Quand le tabac flambe en France, le commerçant d'Andorre se frotte les mains
•La hausse du prix du tabac en France est toujours une bonne nouvelle pour le commerce de cigarettes dans la principauté d'Andorre, royaume de la détaxe au coeur des Pyrénées, prisé par les habitants du Sud-Ouest.© 2011 AFP
La hausse du prix du tabac en France est toujours une bonne nouvelle pour le commerce de cigarettes dans la principauté d'Andorre, royaume de la détaxe au coeur des Pyrénées, prisé par les habitants du Sud-Ouest.
A l'office du tourisme de Pas-de-la-Case, une localité de 3.000 habitants qui est la première en Andorre sur la route du visiteur venu de France, on a déjà constaté un afflux supplémentaire de touristes au cours des deux derniers week-ends. La hausse de 6% du coût du tabac est entrée en vigueur lundi de l'autre côté de la frontière.

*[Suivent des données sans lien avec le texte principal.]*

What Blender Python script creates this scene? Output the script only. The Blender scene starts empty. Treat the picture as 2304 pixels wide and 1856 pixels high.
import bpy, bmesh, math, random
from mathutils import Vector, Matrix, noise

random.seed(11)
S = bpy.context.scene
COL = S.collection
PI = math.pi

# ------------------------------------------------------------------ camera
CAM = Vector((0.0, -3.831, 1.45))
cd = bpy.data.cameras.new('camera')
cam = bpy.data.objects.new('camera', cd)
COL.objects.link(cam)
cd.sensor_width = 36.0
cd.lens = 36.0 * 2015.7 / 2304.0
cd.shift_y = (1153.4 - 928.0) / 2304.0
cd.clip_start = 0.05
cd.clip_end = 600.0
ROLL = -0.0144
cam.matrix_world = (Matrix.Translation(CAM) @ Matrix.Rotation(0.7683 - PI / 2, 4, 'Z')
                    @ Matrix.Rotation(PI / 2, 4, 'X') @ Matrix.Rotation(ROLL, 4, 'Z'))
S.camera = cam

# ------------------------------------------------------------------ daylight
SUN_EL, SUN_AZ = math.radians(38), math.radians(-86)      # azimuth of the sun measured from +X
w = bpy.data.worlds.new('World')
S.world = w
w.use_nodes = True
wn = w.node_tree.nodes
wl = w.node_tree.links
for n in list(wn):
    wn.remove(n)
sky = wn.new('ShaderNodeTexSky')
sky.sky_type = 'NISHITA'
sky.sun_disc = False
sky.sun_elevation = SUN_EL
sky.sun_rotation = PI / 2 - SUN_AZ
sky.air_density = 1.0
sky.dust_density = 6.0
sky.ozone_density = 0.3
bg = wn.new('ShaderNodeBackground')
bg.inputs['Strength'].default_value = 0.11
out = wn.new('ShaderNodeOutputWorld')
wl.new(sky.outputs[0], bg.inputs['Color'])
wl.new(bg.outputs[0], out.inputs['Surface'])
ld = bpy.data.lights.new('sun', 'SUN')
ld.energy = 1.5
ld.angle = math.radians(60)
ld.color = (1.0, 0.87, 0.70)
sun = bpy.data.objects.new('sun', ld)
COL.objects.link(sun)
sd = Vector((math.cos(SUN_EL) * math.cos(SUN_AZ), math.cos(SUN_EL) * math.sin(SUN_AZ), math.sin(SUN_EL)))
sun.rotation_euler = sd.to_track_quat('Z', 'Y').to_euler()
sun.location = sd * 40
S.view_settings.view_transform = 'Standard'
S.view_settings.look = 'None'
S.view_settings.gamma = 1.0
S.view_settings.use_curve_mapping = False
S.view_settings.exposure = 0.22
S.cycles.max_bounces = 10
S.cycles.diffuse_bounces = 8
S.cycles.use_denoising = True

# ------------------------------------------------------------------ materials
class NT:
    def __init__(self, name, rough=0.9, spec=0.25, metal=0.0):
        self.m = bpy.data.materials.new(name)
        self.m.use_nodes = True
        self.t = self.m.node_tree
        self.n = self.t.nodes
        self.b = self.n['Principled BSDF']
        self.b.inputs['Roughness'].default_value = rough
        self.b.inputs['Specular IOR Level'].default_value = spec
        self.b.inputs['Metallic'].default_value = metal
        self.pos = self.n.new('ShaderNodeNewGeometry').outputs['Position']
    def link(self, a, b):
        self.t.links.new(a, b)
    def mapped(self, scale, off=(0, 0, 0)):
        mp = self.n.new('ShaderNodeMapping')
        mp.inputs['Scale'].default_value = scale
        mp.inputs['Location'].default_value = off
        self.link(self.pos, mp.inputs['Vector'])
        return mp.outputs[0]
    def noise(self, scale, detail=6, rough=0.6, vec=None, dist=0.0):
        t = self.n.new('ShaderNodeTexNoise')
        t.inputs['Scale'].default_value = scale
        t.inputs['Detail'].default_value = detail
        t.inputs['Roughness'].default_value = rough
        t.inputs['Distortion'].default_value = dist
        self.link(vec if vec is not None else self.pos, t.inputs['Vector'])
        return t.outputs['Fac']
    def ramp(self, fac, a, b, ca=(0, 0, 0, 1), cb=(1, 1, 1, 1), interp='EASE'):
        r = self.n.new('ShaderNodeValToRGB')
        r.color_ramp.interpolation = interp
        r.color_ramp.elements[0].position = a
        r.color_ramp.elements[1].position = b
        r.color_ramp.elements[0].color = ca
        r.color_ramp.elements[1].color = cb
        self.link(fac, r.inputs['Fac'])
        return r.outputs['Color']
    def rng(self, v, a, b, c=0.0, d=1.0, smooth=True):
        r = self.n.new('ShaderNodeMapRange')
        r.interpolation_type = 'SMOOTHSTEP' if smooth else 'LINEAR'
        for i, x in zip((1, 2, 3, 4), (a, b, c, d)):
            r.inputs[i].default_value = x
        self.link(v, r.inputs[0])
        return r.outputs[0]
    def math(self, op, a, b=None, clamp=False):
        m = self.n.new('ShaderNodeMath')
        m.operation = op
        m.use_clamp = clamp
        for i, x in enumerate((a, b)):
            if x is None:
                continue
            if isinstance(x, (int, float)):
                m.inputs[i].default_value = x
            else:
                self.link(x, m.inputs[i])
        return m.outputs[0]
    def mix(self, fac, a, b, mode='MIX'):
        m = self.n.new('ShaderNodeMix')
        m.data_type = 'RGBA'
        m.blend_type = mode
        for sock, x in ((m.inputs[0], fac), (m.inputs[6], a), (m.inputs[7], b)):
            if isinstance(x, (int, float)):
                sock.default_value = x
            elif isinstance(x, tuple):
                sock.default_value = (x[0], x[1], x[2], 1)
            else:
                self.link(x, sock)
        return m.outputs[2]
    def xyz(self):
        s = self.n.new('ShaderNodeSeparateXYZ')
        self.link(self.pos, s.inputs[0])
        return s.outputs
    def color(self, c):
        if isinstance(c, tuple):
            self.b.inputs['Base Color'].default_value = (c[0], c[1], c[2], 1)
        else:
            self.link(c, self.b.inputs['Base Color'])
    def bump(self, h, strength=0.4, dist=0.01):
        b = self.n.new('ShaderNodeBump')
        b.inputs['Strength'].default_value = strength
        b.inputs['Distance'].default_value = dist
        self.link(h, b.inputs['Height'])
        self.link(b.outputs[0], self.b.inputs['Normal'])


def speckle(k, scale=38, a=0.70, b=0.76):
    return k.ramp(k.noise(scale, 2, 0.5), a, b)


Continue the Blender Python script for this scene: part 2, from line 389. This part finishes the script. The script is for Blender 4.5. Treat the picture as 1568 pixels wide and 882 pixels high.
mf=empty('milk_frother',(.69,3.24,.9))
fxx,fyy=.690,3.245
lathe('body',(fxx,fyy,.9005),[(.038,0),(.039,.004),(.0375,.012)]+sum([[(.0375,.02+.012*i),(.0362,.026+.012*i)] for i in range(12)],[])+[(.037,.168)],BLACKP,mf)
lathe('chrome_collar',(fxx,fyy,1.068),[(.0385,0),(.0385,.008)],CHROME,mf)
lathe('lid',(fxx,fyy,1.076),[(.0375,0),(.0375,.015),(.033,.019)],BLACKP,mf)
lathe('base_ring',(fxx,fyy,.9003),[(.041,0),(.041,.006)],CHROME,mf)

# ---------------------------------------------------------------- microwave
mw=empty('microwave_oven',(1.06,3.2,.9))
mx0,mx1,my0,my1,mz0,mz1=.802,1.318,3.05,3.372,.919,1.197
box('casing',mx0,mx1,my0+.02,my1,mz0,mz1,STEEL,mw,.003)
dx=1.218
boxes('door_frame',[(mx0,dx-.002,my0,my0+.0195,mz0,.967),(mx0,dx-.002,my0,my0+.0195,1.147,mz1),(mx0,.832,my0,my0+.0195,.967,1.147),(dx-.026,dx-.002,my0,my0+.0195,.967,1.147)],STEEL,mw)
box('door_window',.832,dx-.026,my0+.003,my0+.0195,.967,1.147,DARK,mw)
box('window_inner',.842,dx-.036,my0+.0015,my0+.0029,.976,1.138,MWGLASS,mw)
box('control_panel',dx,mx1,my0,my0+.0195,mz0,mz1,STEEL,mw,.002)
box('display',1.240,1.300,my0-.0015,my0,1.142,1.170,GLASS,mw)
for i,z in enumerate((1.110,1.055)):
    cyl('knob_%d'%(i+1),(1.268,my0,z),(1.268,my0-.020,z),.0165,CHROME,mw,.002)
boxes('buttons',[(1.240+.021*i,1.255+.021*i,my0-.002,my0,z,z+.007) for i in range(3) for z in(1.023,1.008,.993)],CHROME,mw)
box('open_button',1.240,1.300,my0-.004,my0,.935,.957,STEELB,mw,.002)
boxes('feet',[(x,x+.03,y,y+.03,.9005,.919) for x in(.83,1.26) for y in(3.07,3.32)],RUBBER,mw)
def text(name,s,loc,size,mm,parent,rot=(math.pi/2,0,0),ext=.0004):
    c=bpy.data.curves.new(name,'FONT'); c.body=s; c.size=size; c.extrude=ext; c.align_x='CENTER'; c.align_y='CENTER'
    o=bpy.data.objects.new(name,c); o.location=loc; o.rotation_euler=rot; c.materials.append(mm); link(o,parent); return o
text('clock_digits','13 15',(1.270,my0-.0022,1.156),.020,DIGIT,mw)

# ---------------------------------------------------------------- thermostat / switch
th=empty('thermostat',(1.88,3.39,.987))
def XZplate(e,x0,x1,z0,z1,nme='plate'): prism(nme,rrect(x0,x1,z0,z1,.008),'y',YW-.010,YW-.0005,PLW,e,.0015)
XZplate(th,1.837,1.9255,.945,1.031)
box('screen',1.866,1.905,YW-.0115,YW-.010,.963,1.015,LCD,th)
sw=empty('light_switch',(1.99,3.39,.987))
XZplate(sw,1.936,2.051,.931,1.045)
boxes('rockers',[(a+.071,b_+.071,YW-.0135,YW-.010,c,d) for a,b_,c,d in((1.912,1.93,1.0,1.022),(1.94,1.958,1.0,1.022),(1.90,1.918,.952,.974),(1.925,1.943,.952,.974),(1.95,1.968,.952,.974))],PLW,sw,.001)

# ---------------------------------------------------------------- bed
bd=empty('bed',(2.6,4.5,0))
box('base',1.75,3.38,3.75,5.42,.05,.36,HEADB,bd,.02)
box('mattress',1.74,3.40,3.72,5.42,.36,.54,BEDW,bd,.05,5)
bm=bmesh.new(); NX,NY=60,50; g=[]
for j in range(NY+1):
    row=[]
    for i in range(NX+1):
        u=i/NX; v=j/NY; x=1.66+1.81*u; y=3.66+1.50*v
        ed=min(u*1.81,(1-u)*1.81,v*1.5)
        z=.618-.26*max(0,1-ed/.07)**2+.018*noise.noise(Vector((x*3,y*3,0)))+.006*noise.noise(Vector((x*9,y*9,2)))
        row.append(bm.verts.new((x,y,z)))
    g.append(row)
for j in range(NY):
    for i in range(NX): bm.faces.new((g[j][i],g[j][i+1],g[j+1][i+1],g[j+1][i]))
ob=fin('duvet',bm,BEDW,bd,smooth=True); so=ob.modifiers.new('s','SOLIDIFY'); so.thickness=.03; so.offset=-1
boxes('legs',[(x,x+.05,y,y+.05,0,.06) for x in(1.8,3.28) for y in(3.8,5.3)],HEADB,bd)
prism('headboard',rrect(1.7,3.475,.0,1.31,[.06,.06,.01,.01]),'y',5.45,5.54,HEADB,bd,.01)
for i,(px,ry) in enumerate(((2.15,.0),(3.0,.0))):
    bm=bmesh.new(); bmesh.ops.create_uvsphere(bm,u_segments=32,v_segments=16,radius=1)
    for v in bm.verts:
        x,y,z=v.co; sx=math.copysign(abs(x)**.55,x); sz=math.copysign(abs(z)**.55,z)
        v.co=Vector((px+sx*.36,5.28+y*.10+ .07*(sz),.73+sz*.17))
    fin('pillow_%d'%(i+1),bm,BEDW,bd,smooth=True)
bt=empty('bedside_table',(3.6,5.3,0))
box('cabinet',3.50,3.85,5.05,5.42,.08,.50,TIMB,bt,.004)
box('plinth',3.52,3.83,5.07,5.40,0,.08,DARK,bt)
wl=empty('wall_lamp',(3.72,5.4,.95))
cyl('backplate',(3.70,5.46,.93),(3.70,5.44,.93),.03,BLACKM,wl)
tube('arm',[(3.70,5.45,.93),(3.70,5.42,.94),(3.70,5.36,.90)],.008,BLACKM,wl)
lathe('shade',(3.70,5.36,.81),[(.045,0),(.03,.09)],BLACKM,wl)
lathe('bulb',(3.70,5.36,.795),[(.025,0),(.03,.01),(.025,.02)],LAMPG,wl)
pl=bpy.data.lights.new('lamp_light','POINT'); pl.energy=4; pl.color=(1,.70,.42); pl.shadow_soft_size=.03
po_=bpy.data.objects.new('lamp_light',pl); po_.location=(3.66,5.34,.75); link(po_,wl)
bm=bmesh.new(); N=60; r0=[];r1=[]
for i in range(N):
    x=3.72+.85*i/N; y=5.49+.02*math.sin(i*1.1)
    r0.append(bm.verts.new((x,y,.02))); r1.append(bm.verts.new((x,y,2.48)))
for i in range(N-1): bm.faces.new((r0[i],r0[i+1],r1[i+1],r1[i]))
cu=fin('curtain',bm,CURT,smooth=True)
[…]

"Ca a très bien marché. Il n'y avait pas que des 31 (Haute-Garonne) et des 09 (Ariège), les voitures venaient parfois de très loin", souligne Nelson Pinto, employé de l'office.
"On ne va pas se plaindre que ça augmente en France", renchérit Arnaud, vendeur dans un des nombreux supermarchés qui proposent au chaland cigarettes et alcools. Lui aussi évoque un afflux inhabituel de visiteurs au cours du week-end.
"C'est vrai que les augmentations du prix du tabac en France rendent toujours plus intéressants les achats de cigarettes" dans la principauté de 70.000 habitants enclavée entre France et Espagne, confirme David Fraissinet, un des responsables de la Fédération des associations de commerçants andorrans.
"Si le différentiel des prix du tabac andorran avec l'Espagne est de 30%, il est deux fois supérieur avec la France, ce qui est très attractif". Et la nouvelle hausse ne peut que "booster les ventes", poursuit-il.
Depuis lundi, un paquet de Marlboro (les plus vendues en France) coûte 6,20 euros en France alors qu'il est à 2,70 euros en Andorre. Soit une économie de 35 euros sur une cartouche.
Mais Andorre ne vit "pas que de la vente de cigarettes", souligne M. Fraissinet. "Le différentiel est également intéressant s'agissant de l'électronique, de la mode et des cosmétiques" et il arrive que des touristes venus pour acheter une cartouche s'arrêtent aussi ailleurs, explique-t-il.
D'après une enquête du département des statistiques du gouvernement andorran d'avril 2011, près de 48% des touristes (9,8 millions entre mai 2008 et avril 2009, derniers chiffres disponibles) viennent en Andorre pour y effectuer des achats.
La réforme de la fiscalité qui s'annonce pour 2012 ou 2013 en Andorre, avec l'entrée en vigueur d'un impôt sur les sociétés et d'une taxe sur la valeur ajoutée, ne devrait pas changer cet état de fait, de l'avis des professionnels: ces impôts remplaceront les taxes indirectes actuellement en vigueur.
Mais pour Jean-Jacques Carrié, président de l'association "Initiative Pas-de-la-Case" qui regroupe les commerçants du village, Andorre doit miser sur autre chose que les différentiels de prix, en particulier le prix "d'un produit néfaste pour la santé" comme le tabac.
Avec la crise qui sévit depuis 2008 dans la principauté, dans le sillage des difficultés économiques de l'Espagne, "on doit valoriser notre patrimoine naturel et culturel, notre station de ski, nos activités sportives" pour attirer davantage de touristes, dit-il. "Avant, on faisait le plein avec les différentiels de prix. Mais ça ne suffit plus".
En attendant, les buralistes français souffrent. D'après Gérard Vidal, président des débitants frontaliers et de Midi-Pyrénées, 5.000 bureaux de tabac ont fermé depuis 2003, dont environ 1.500 dans les Pyrénées, entre Perpignan et Ciboure. "Le bureau de tabac, c'est souvent le dernier commerce de proximité dans le monde rural", se lamente-t-il.
Cependant, plus que la concurrence d'Andorre, d'où les Français ne peuvent rapporter qu'une cartouche et demi chacun et où les contrôles douaniers sont fréquents, Gérard Vidal dénonce celle des débitants espagnols, et réclame une "harmonisation des prix du tabac au sein de l'Union européenne".